While there is no denying that Raid completely enthralls in key moments, there are several times where it jars and as audience, you feel the scene or dialogue is redundant and a distraction. Most of the track between Patnaik and his wife (played by Ileana D’Cruz) for instance is a needless one which takes away from the main plot’s seriousness. It appears forced and out of place. Story, Dialogue and Screenplay writer Ritesh Shah, who has the right background (he has written ‘Madaari’, ‘Kahaani’, ‘Pink’ and ‘Citylights’) could have played this one out very differently.
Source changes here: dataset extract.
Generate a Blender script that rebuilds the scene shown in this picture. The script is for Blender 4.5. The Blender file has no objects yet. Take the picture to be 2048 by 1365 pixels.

But there seems a hangover of perhaps Neeraj Pandey’s ‘Baby’ where the audience felt a real connect with the relationship that Akshay Kumar shares with his wife. There it is dealt with extreme finesse. Here, scenes like Cruz walking in with lunch while her husband and his team are in the middle of The Raid are entirely unwarranted, not to mention unbelievable. I mean, it’s not exactly she has to carry roti and achaar to her kisaan husband in the khet, right? Even their romantic moments, barring a scene or two, if taken away will take nothing away from the film.

Ileana D'Cruz in Raid

The real meat lies with Saurabh Shukla as MLA Rameshwar Singh a.k.a Tauji a.k.a Rajaji, whose film ‘Raid’ is. As a shrewd, shameless, conniving and corrupt-to-the-core political heavyweight Shukla is unstoppable and makes this his best performance to date. He is menacing, fearsome, funny and despicable by turns and steals the show from Devgn in several scenes. In his desperation to save ill-gotten wealth which turns up from false ceilings, random pillars, hidden vaults, earthen pots, staircases, secret basements and dry water tanks, all of INR 420 crores – he combats Patnaik at every turn using coercion, threat, political influence and in the end, mobs.
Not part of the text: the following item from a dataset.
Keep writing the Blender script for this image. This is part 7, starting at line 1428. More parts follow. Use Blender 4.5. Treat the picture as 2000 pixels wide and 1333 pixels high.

Devgn underplays Patnaik, moving from hardcore action of a star to delve into the realm of a performer again. But his stance as an honest man is diluted by the very dialogues he mouths. Those that do, rarely speak. To that extent, some of Patnaik’s verbal sparring with Tauji/Rajaji is unnecessary. Gupta credited with solid films like ‘Aamir’ and ‘No One Killed Jessica’ seems compelled to pander to Devgn’s stardom while Shukla determinedly goes the deepest black he can - on his own.
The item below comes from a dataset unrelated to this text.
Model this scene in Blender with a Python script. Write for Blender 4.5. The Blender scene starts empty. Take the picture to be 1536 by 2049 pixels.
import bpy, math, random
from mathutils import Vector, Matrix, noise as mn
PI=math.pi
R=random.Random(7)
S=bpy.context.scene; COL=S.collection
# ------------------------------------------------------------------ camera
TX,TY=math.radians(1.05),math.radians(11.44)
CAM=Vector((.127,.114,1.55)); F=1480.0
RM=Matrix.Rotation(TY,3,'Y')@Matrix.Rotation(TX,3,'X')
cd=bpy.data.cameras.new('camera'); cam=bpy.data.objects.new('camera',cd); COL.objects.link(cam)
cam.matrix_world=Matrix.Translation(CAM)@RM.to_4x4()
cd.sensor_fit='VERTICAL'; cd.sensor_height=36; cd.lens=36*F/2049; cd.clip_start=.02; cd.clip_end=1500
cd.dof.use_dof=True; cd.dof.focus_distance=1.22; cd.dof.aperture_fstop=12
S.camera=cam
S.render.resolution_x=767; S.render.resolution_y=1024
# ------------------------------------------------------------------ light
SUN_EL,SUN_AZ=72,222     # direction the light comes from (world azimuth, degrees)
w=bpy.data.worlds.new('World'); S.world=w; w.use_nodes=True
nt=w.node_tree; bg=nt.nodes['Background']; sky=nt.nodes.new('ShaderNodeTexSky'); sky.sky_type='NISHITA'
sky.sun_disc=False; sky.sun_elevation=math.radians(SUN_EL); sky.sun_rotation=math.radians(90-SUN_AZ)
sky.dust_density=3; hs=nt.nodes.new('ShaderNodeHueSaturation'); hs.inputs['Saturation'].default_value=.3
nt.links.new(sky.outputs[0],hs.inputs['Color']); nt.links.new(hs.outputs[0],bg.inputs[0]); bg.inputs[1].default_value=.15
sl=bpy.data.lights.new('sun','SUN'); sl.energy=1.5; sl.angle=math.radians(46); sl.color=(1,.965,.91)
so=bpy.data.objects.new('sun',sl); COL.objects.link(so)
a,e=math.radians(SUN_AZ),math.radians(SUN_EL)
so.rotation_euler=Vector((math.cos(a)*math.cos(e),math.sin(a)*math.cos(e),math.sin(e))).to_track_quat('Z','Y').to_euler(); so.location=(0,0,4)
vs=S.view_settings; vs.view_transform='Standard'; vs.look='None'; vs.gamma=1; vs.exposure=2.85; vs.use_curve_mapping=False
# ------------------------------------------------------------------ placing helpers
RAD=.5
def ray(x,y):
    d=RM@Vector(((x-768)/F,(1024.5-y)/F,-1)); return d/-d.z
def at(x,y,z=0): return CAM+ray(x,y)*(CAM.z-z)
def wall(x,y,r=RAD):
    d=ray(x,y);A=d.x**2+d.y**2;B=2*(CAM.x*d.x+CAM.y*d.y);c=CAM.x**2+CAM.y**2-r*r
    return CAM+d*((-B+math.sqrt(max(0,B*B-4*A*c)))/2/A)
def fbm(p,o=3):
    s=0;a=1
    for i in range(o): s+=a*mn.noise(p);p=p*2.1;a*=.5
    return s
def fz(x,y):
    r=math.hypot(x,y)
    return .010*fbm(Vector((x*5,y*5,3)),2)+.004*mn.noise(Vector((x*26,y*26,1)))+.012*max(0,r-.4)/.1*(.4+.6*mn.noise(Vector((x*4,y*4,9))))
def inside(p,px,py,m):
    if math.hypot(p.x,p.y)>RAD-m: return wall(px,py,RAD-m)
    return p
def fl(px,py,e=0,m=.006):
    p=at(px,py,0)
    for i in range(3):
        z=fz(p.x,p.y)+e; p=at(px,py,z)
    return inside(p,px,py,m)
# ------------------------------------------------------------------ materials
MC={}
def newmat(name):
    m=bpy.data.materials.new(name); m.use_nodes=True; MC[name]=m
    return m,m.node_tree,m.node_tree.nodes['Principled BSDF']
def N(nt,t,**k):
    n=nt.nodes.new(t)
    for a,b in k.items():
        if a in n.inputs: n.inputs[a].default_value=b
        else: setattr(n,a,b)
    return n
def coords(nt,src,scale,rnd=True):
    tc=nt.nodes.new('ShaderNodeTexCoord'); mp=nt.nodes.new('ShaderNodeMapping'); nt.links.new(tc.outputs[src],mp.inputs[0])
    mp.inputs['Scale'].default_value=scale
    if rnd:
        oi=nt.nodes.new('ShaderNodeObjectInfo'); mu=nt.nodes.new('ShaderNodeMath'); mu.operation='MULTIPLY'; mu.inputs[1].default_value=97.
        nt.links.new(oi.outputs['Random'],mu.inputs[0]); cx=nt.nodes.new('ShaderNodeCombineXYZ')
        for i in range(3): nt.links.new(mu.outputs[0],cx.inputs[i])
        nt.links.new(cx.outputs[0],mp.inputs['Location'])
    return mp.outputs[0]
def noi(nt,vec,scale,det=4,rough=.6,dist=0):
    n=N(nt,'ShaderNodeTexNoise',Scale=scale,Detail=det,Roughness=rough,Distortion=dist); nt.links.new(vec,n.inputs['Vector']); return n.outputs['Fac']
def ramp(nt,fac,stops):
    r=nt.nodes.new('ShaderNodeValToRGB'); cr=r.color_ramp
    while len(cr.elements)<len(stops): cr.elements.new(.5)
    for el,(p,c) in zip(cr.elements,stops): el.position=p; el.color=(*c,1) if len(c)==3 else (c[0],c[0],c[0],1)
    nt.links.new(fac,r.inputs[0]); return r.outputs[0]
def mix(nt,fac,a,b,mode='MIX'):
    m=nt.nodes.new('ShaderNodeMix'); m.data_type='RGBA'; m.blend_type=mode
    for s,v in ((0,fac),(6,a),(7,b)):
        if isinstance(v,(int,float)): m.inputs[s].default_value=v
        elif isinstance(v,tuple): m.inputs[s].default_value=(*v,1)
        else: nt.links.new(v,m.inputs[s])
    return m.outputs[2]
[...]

Mention must be made of Amit Sial as Lallan – a member of Patnaik’s team (who goes from being corrupt to honest inspired by his boss) and the 85-year old Pushpa Joshi as Tauji’s mother. She is outstanding in her debut performance and the audience will fall in love with her natural wit and simplicity.

Ajay Devgn in Raid

The best in Raid is reserved for the last - its climax. As things get out of hand for both Tauji and Patnaik, the mobs get a free rein to run riot. From blood-thirsty, lathi and scythe wielding crowds to scared IT officers to Tauji drinking and calculative to the last to Patnaik facing imminent defeat closeted and surrounded with the sealed wealth in trunks and cartons, the finale doesn’t make for even blinking lest you miss out on all that is happening onscreen. Bodhaditya Banerjee’s deft editing is its highpoint. Banerjee is the guy who made you fall in love with the courtroom drama Pink. Here too, he takes the bull by its horn and makes your heartbeats quicken. He is the storyteller you should watch in future.

Raid becomes a must watch for Shukla and its climax sequence – if you can sit through some of its flaws that built it up.